■ TASK STATEMENT ■
What follows is a listing; restate every line of it word for word.

■ DATA EXTRACT ■

⟨

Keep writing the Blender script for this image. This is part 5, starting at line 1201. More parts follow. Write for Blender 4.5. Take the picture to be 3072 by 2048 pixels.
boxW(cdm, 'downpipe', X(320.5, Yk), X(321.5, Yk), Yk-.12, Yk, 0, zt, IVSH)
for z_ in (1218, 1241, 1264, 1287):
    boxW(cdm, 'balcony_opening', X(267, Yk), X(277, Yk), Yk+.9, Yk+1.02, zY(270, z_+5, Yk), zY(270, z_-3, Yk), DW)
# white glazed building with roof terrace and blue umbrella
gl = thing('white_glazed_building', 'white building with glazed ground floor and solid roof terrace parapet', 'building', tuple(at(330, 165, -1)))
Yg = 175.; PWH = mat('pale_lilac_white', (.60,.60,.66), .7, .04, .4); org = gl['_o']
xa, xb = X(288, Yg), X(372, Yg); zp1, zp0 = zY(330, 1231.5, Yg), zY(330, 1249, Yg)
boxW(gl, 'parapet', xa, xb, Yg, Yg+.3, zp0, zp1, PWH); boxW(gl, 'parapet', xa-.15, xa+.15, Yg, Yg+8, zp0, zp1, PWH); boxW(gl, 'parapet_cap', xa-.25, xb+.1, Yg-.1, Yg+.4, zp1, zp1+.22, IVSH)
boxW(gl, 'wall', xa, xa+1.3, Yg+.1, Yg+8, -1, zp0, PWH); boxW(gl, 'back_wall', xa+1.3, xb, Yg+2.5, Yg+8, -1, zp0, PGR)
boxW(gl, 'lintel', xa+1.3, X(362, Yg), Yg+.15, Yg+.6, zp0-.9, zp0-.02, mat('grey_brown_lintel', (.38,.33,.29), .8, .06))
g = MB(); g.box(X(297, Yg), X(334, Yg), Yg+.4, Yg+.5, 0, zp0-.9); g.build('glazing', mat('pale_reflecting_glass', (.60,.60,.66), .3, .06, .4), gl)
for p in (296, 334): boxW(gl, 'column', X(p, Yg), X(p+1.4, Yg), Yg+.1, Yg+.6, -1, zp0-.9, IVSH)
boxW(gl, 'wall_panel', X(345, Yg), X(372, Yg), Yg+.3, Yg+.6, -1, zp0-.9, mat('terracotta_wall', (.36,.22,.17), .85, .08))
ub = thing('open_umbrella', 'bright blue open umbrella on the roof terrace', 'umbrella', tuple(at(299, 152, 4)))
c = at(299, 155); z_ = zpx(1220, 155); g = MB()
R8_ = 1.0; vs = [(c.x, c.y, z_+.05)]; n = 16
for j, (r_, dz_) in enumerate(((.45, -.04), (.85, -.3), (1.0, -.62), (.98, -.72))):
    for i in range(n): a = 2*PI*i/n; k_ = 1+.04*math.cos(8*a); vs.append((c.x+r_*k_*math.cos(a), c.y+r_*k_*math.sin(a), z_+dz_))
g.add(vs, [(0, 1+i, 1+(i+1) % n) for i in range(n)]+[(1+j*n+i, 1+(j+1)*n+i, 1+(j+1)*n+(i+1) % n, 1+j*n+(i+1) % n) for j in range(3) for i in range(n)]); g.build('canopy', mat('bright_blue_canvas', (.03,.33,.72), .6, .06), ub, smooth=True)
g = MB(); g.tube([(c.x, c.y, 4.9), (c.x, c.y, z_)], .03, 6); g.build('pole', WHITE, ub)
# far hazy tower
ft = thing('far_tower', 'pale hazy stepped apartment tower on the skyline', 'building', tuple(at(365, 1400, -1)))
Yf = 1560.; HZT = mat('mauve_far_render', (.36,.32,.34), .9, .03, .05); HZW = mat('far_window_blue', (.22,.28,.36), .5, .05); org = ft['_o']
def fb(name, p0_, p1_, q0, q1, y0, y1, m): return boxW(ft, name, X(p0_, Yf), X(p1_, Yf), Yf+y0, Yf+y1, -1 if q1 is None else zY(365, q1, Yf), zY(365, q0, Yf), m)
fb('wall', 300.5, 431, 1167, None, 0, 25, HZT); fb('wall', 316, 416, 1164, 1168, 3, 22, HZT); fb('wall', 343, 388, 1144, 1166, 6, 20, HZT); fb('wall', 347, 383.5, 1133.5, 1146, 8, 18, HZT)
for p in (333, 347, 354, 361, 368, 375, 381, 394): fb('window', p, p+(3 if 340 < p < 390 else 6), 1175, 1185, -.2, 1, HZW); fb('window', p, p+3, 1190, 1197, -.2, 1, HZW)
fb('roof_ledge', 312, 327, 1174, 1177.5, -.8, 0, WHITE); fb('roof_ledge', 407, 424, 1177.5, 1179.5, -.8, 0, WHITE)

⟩

■ SOLUTION TO THIS PROBLEM ■
Keep writing the Blender script for this image. This is part 5, starting at line 1201. More parts follow. Write for Blender 4.5. Take the picture to be 3072 by 2048 pixels.
boxW(cdm, 'downpipe', X(320.5, Yk), X(321.5, Yk), Yk-.12, Yk, 0, zt, IVSH)
for z_ in (1218, 1241, 1264, 1287):
    boxW(cdm, 'balcony_opening', X(267, Yk), X(277, Yk), Yk+.9, Yk+1.02, zY(270, z_+5, Yk), zY(270, z_-3, Yk), DW)
# white glazed building with roof terrace and blue umbrella
gl = thing('white_glazed_building', 'white building with glazed ground floor and solid roof terrace parapet', 'building', tuple(at(330, 165, -1)))
Yg = 175.; PWH = mat('pale_lilac_white', (.60,.60,.66), .7, .04, .4); org = gl['_o']
xa, xb = X(288, Yg), X(372, Yg); zp1, zp0 = zY(330, 1231.5, Yg), zY(330, 1249, Yg)
boxW(gl, 'parapet', xa, xb, Yg, Yg+.3, zp0, zp1, PWH); boxW(gl, 'parapet', xa-.15, xa+.15, Yg, Yg+8, zp0, zp1, PWH); boxW(gl, 'parapet_cap', xa-.25, xb+.1, Yg-.1, Yg+.4, zp1, zp1+.22, IVSH)
boxW(gl, 'wall', xa, xa+1.3, Yg+.1, Yg+8, -1, zp0, PWH); boxW(gl, 'back_wall', xa+1.3, xb, Yg+2.5, Yg+8, -1, zp0, PGR)
boxW(gl, 'lintel', xa+1.3, X(362, Yg), Yg+.15, Yg+.6, zp0-.9, zp0-.02, mat('grey_brown_lintel', (.38,.33,.29), .8, .06))
g = MB(); g.box(X(297, Yg), X(334, Yg), Yg+.4, Yg+.5, 0, zp0-.9); g.build('glazing', mat('pale_reflecting_glass', (.60,.60,.66), .3, .06, .4), gl)
for p in (296, 334): boxW(gl, 'column', X(p, Yg), X(p+1.4, Yg), Yg+.1, Yg+.6, -1, zp0-.9, IVSH)
boxW(gl, 'wall_panel', X(345, Yg), X(372, Yg), Yg+.3, Yg+.6, -1, zp0-.9, mat('terracotta_wall', (.36,.22,.17), .85, .08))
ub = thing('open_umbrella', 'bright blue open umbrella on the roof terrace', 'umbrella', tuple(at(299, 152, 4)))
c = at(299, 155); z_ = zpx(1220, 155); g = MB()
R8_ = 1.0; vs = [(c.x, c.y, z_+.05)]; n = 16
for j, (r_, dz_) in enumerate(((.45, -.04), (.85, -.3), (1.0, -.62), (.98, -.72))):
    for i in range(n): a = 2*PI*i/n; k_ = 1+.04*math.cos(8*a); vs.append((c.x+r_*k_*math.cos(a), c.y+r_*k_*math.sin(a), z_+dz_))
g.add(vs, [(0, 1+i, 1+(i+1) % n) for i in range(n)]+[(1+j*n+i, 1+(j+1)*n+i, 1+(j+1)*n+(i+1) % n, 1+j*n+(i+1) % n) for j in range(3) for i in range(n)]); g.build('canopy', mat('bright_blue_canvas', (.03,.33,.72), .6, .06), ub, smooth=True)
g = MB(); g.tube([(c.x, c.y, 4.9), (c.x, c.y, z_)], .03, 6); g.build('pole', WHITE, ub)
# far hazy tower
ft = thing('far_tower', 'pale hazy stepped apartment tower on the skyline', 'building', tuple(at(365, 1400, -1)))
Yf = 1560.; HZT = mat('mauve_far_render', (.36,.32,.34), .9, .03, .05); HZW = mat('far_window_blue', (.22,.28,.36), .5, .05); org = ft['_o']
def fb(name, p0_, p1_, q0, q1, y0, y1, m): return boxW(ft, name, X(p0_, Yf), X(p1_, Yf), Yf+y0, Yf+y1, -1 if q1 is None else zY(365, q1, Yf), zY(365, q0, Yf), m)
fb('wall', 300.5, 431, 1167, None, 0, 25, HZT); fb('wall', 316, 416, 1164, 1168, 3, 22, HZT); fb('wall', 343, 388, 1144, 1166, 6, 20, HZT); fb('wall', 347, 383.5, 1133.5, 1146, 8, 18, HZT)
for p in (333, 347, 354, 361, 368, 375, 381, 394): fb('window', p, p+(3 if 340 < p < 390 else 6), 1175, 1185, -.2, 1, HZW); fb('window', p, p+3, 1190, 1197, -.2, 1, HZW)
fb('roof_ledge', 312, 327, 1174, 1177.5, -.8, 0, WHITE); fb('roof_ledge', 407, 424, 1177.5, 1179.5, -.8, 0, WHITE)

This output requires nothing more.